[Directions for this task]
Retype each line of the material exactly, please, skipping any picture in it.

○ ○ ○ ○ ○ ○ ○

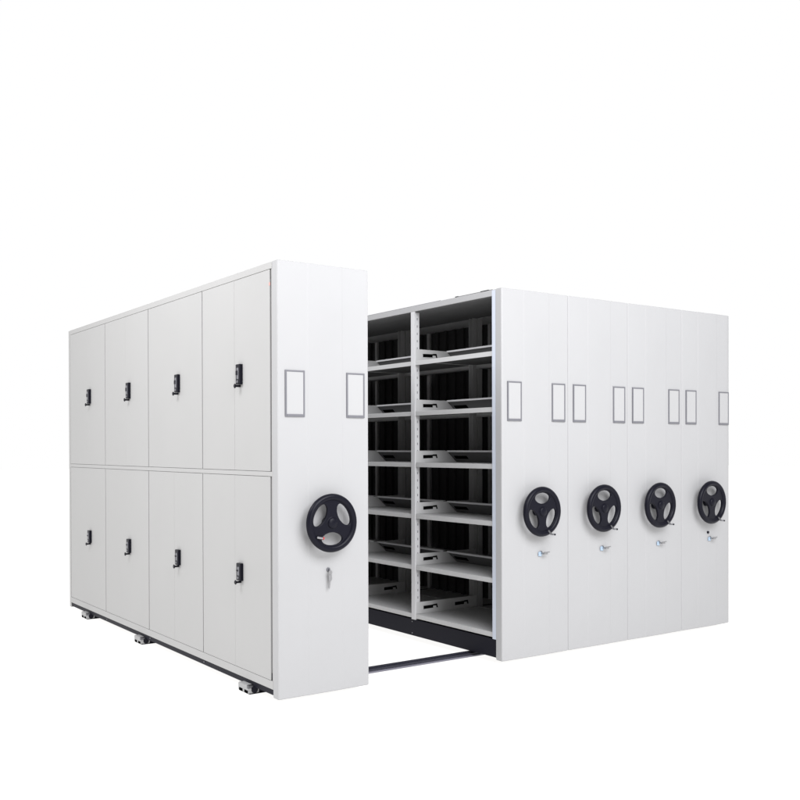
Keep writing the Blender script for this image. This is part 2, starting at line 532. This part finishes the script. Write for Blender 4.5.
key_hanging((0.305, 0.0, 0.652), 'bunch of grey keys hanging under the handwheel of the doored cabinet left of the aisle')
for k, (dx, lab) in enumerate((
        (0.325, 'grey key with pale blue tag below the handwheel of the open-shelved cabinet'),
        (0.318, 'grey key with pale blue tag below the second handwheel right of the aisle'),
        (0.318, 'grey key with pale blue tag below the third handwheel right of the aisle'),
        (0.318, 'grey key with pale blue tag below the black button at the far right'))):
    key_tagged((X1 + W * k + dx, 0.0, 0.648), lab)

bpy.data.objects.remove(hub_proto); bpy.data.objects.remove(wheel_proto)

# ------------------------------------------------------------------ floor rails
for y, lab in ((0.352, 'dark steel floor rail nearest the front, crossing the open aisle'),
               (1.955, 'dark steel floor rail under the middle of the cabinets, white stop at its left end'),
               (3.125, 'dark steel floor rail furthest back, white stop at its left end')):
    r = thing('floor_rail', lab, 'rail', (0, y, FL), 'floor rails under the cabinets')
    mb = MB()
    xe = X1 + 4 * W - 0.05
    mb.box(0.03, xe, -0.050, 0.045, 0.003, 0.013, 'railside', 0.002)
    mb.box(0.03, xe, -0.036, 0.034, 0.013, 0.024, 'rail', 0.002)
    mb.box(0.03, xe, -0.010, 0.008, 0.024, 0.031, 'rail', 0.002)
    mb.build('track', r)
    c = MB()
    c.prism([(-0.060, 0.004), (0.062, 0.004), (0.062, 0.044), (0.054, 0.050), (-0.050, 0.050), (-0.060, 0.042)], 'x', -0.026, 0.040, 'cap', 0.002)
    c.box(-0.0265, 0.030, -0.0605, -0.040, 0.030, 0.0505, 'worn', 0.003)
    for yy in (-0.034, 0.030):
        c.box(-0.0275, -0.02, yy - .022, yy + .022, 0.0035, 0.022, 'hole', 0.003)
    c.cyl((0.012, -0.056, 0.024), (0.012, -0.068, 0.024), 0.019, 'plastic', 20, bev=.003)
    c.box(-0.020, 0.10, -0.064, 0.066, 0.0005, 0.0035, 'navy')
    c.box(0.040, 0.12, -0.055, 0.06, 0.004, 0.030, 'navy', 0.003)
    c.build('end_stop', r)

# ------------------------------------------------------------------ white studio floor, glow added to wash out shadows
m = bpy.data.materials.new('glowing_studio_floor'); m.use_nodes = True
nt = m.node_tree; nt.nodes.clear()
o_ = nt.nodes.new('ShaderNodeOutputMaterial'); e_ = nt.nodes.new('ShaderNodeEmission'); d_ = nt.nodes.new('ShaderNodeBsdfDiffuse'); a_ = nt.nodes.new('ShaderNodeAddShader')
e_.inputs['Color'].default_value = (1.0, 0.992, 0.978, 1); e_.inputs['Strength'].default_value = 0.95
d_.inputs['Color'].default_value = (0.30, 0.30, 0.30, 1)
nt.links.new(e_.outputs[0], a_.inputs[0]); nt.links.new(d_.outputs[0], a_.inputs[1]); nt.links.new(a_.outputs[0], o_.inputs['Surface'])
M['floor'] = m
f = MB(); f.quad([(-60, -60, FL), (60, -60, FL), (60, 60, FL), (-60, 60, FL)], 'floor')
fo = f.build('floor'); fo['kind'] = 'structure'

# ------------------------------------------------------------------ light
w = bpy.data.worlds.new('World'); sc.world = w; w.use_nodes = True
nt = w.node_tree
bg = nt.nodes['Background']
tc = nt.nodes.new('ShaderNodeTexCoord'); sp = nt.nodes.new('ShaderNodeSeparateXYZ'); rp = nt.nodes.new('ShaderNodeValToRGB')
nt.links.new(tc.outputs['Generated'], sp.inputs[0]); nt.links.new(sp.outputs['Z'], rp.inputs['Fac']); nt.links.new(rp.outputs['Color'], bg.inputs['Color'])
mr = nt.nodes.new('ShaderNodeMapRange'); mr.interpolation_type = 'SMOOTHSTEP'
mr.inputs['From Min'].default_value = -0.55; mr.inputs['From Max'].default_value = 0.15
mr.inputs['To Min'].default_value = 0.5; mr.inputs['To Max'].default_value = 1.0
nt.links.new(sp.outputs['Y'], mr.inputs['Value']); nt.links.new(mr.outputs['Result'], bg.inputs['Strength'])
rp.color_ramp.elements[0].position = 0.0; rp.color_ramp.elements[0].color = (1, 1, 1, 1)
rp.color_ramp.elements[1].position = 0.9; rp.color_ramp.elements[1].color = (1.0, 1.0, 1.03, 1)
bg.inputs['Strength'].default_value = 1.0

def area(name, loc, target, size, power, col=(1, 1, 1)):
    ld = bpy.data.lights.new(name, 'AREA'); ld.shape = 'RECTANGLE'; ld.size, ld.size_y = size; ld.energy = power; ld.color = col
    o = bpy.data.objects.new(name, ld); C.objects.link(o)
    o.location = loc
    o.rotation_euler = (Vector(target) - Vector(loc)).to_track_quat('-Z', 'Y').to_euler()
    return o
area('softbox_front', (0.9, -4.2, 4.4), (1.6, 0.0, 1.6), (4.8, 2.6), 345, (0.97, 0.975, 1.0))
area('fill_camera', (0.4, -6.8, 2.6), (1.9, 0.0, 1.2), (2.6, 2.6), 95, (0.99, 0.99, 1.0))  # added fill lamp, lightens the shadows behind the handwheels
area('softbox_side', (-2.7, 0.7, 4.3), (0.0, 1.2, 2.0), (2.4, 1.2), 120, (0.98, 0.98, 1.0))

# ------------------------------------------------------------------ camera
cd = bpy.data.cameras.new('Camera'); cam = bpy.data.objects.new('Camera', cd); C.objects.link(cam)
yaw, pit, rol = -0.59496, -0.0068045, -0.0027702
cyw, syw = math.cos(yaw), math.sin(yaw)
right0 = Vector((cyw, syw, 0)); fwd0 = Vector((-syw, cyw, 0)); up0 = Vector((0, 0, 1))
fwd = fwd0 * math.cos(pit) + up0 * math.sin(pit)
up1 = -fwd0 * math.sin(pit) + up0 * math.cos(pit)
right = right0 * math.cos(rol) + up1 * math.sin(rol)
up = -right0 * math.sin(rol) + up1 * math.cos(rol)
cam.matrix_world = Matrix(((right.x, up.x, -fwd.x, -2.39897), (right.y, up.y, -fwd.y, -4.32874), (right.z, up.z, -fwd.z, 1.31334), (0, 0, 0, 1)))
cd.sensor_width = 36.0; cd.sensor_fit = 'HORIZONTAL'
cd.lens = 945.63 / 800 * 36
cd.shift_x = 37.978 / 800; cd.shift_y = 55.055 / 800
cd.clip_start = 0.05; cd.clip_end = 300
sc.camera = cam

sc.view_settings.view_transform = 'Standard'; sc.view_settings.look = 'None'
sc.view_settings.exposure = 0; sc.view_settings.gamma = 1
sc.cycles.use_denoising = True
sc.cycles.max_bounces = 8; sc.cycles.diffuse_bounces = 4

○ ○ ○ ○ ○ ○ ○

[Correct result]
Keep writing the Blender script for this image. This is part 2, starting at line 532. This part finishes the script. Write for Blender 4.5.
key_hanging((0.305, 0.0, 0.652), 'bunch of grey keys hanging under the handwheel of the doored cabinet left of the aisle')
for k, (dx, lab) in enumerate((
        (0.325, 'grey key with pale blue tag below the handwheel of the open-shelved cabinet'),
        (0.318, 'grey key with pale blue tag below the second handwheel right of the aisle'),
        (0.318, 'grey key with pale blue tag below the third handwheel right of the aisle'),
        (0.318, 'grey key with pale blue tag below the black button at the far right'))):
    key_tagged((X1 + W * k + dx, 0.0, 0.648), lab)

bpy.data.objects.remove(hub_proto); bpy.data.objects.remove(wheel_proto)

# ------------------------------------------------------------------ floor rails
for y, lab in ((0.352, 'dark steel floor rail nearest the front, crossing the open aisle'),
               (1.955, 'dark steel floor rail under the middle of the cabinets, white stop at its left end'),
               (3.125, 'dark steel floor rail furthest back, white stop at its left end')):
    r = thing('floor_rail', lab, 'rail', (0, y, FL), 'floor rails under the cabinets')
    mb = MB()
    xe = X1 + 4 * W - 0.05
    mb.box(0.03, xe, -0.050, 0.045, 0.003, 0.013, 'railside', 0.002)
    mb.box(0.03, xe, -0.036, 0.034, 0.013, 0.024, 'rail', 0.002)
    mb.box(0.03, xe, -0.010, 0.008, 0.024, 0.031, 'rail', 0.002)
    mb.build('track', r)
    c = MB()
    c.prism([(-0.060, 0.004), (0.062, 0.004), (0.062, 0.044), (0.054, 0.050), (-0.050, 0.050), (-0.060, 0.042)], 'x', -0.026, 0.040, 'cap', 0.002)
    c.box(-0.0265, 0.030, -0.0605, -0.040, 0.030, 0.0505, 'worn', 0.003)
    for yy in (-0.034, 0.030):
        c.box(-0.0275, -0.02, yy - .022, yy + .022, 0.0035, 0.022, 'hole', 0.003)
    c.cyl((0.012, -0.056, 0.024), (0.012, -0.068, 0.024), 0.019, 'plastic', 20, bev=.003)
    c.box(-0.020, 0.10, -0.064, 0.066, 0.0005, 0.0035, 'navy')
    c.box(0.040, 0.12, -0.055, 0.06, 0.004, 0.030, 'navy', 0.003)
    c.build('end_stop', r)

# ------------------------------------------------------------------ white studio floor, glow added to wash out shadows
m = bpy.data.materials.new('glowing_studio_floor'); m.use_nodes = True
nt = m.node_tree; nt.nodes.clear()
o_ = nt.nodes.new('ShaderNodeOutputMaterial'); e_ = nt.nodes.new('ShaderNodeEmission'); d_ = nt.nodes.new('ShaderNodeBsdfDiffuse'); a_ = nt.nodes.new('ShaderNodeAddShader')
e_.inputs['Color'].default_value = (1.0, 0.992, 0.978, 1); e_.inputs['Strength'].default_value = 0.95
d_.inputs['Color'].default_value = (0.30, 0.30, 0.30, 1)
nt.links.new(e_.outputs[0], a_.inputs[0]); nt.links.new(d_.outputs[0], a_.inputs[1]); nt.links.new(a_.outputs[0], o_.inputs['Surface'])
M['floor'] = m
f = MB(); f.quad([(-60, -60, FL), (60, -60, FL), (60, 60, FL), (-60, 60, FL)], 'floor')
fo = f.build('floor'); fo['kind'] = 'structure'

# ------------------------------------------------------------------ light
w = bpy.data.worlds.new('World'); sc.world = w; w.use_nodes = True
nt = w.node_tree
bg = nt.nodes['Background']
tc = nt.nodes.new('ShaderNodeTexCoord'); sp = nt.nodes.new('ShaderNodeSeparateXYZ'); rp = nt.nodes.new('ShaderNodeValToRGB')
nt.links.new(tc.outputs['Generated'], sp.inputs[0]); nt.links.new(sp.outputs['Z'], rp.inputs['Fac']); nt.links.new(rp.outputs['Color'], bg.inputs['Color'])
mr = nt.nodes.new('ShaderNodeMapRange'); mr.interpolation_type = 'SMOOTHSTEP'
mr.inputs['From Min'].default_value = -0.55; mr.inputs['From Max'].default_value = 0.15
mr.inputs['To Min'].default_value = 0.5; mr.inputs['To Max'].default_value = 1.0
nt.links.new(sp.outputs['Y'], mr.inputs['Value']); nt.links.new(mr.outputs['Result'], bg.inputs['Strength'])
rp.color_ramp.elements[0].position = 0.0; rp.color_ramp.elements[0].color = (1, 1, 1, 1)
rp.color_ramp.elements[1].position = 0.9; rp.color_ramp.elements[1].color = (1.0, 1.0, 1.03, 1)
bg.inputs['Strength'].default_value = 1.0

def area(name, loc, target, size, power, col=(1, 1, 1)):
    ld = bpy.data.lights.new(name, 'AREA'); ld.shape = 'RECTANGLE'; ld.size, ld.size_y = size; ld.energy = power; ld.color = col
    o = bpy.data.objects.new(name, ld); C.objects.link(o)
    o.location = loc
    o.rotation_euler = (Vector(target) - Vector(loc)).to_track_quat('-Z', 'Y').to_euler()
    return o
area('softbox_front', (0.9, -4.2, 4.4), (1.6, 0.0, 1.6), (4.8, 2.6), 345, (0.97, 0.975, 1.0))
area('fill_camera', (0.4, -6.8, 2.6), (1.9, 0.0, 1.2), (2.6, 2.6), 95, (0.99, 0.99, 1.0))  # added fill lamp, lightens the shadows behind the handwheels
area('softbox_side', (-2.7, 0.7, 4.3), (0.0, 1.2, 2.0), (2.4, 1.2), 120, (0.98, 0.98, 1.0))

# ------------------------------------------------------------------ camera
cd = bpy.data.cameras.new('Camera'); cam = bpy.data.objects.new('Camera', cd); C.objects.link(cam)
yaw, pit, rol = -0.59496, -0.0068045, -0.0027702
cyw, syw = math.cos(yaw), math.sin(yaw)
right0 = Vector((cyw, syw, 0)); fwd0 = Vector((-syw, cyw, 0)); up0 = Vector((0, 0, 1))
fwd = fwd0 * math.cos(pit) + up0 * math.sin(pit)
up1 = -fwd0 * math.sin(pit) + up0 * math.cos(pit)
right = right0 * math.cos(rol) + up1 * math.sin(rol)
up = -right0 * math.sin(rol) + up1 * math.cos(rol)
cam.matrix_world = Matrix(((right.x, up.x, -fwd.x, -2.39897), (right.y, up.y, -fwd.y, -4.32874), (right.z, up.z, -fwd.z, 1.31334), (0, 0, 0, 1)))
cd.sensor_width = 36.0; cd.sensor_fit = 'HORIZONTAL'
cd.lens = 945.63 / 800 * 36
cd.shift_x = 37.978 / 800; cd.shift_y = 55.055 / 800
cd.clip_start = 0.05; cd.clip_end = 300
sc.camera = cam

sc.view_settings.view_transform = 'Standard'; sc.view_settings.look = 'None'
sc.view_settings.exposure = 0; sc.view_settings.gamma = 1
sc.cycles.use_denoising = True
sc.cycles.max_bounces = 8; sc.cycles.diffuse_bounces = 4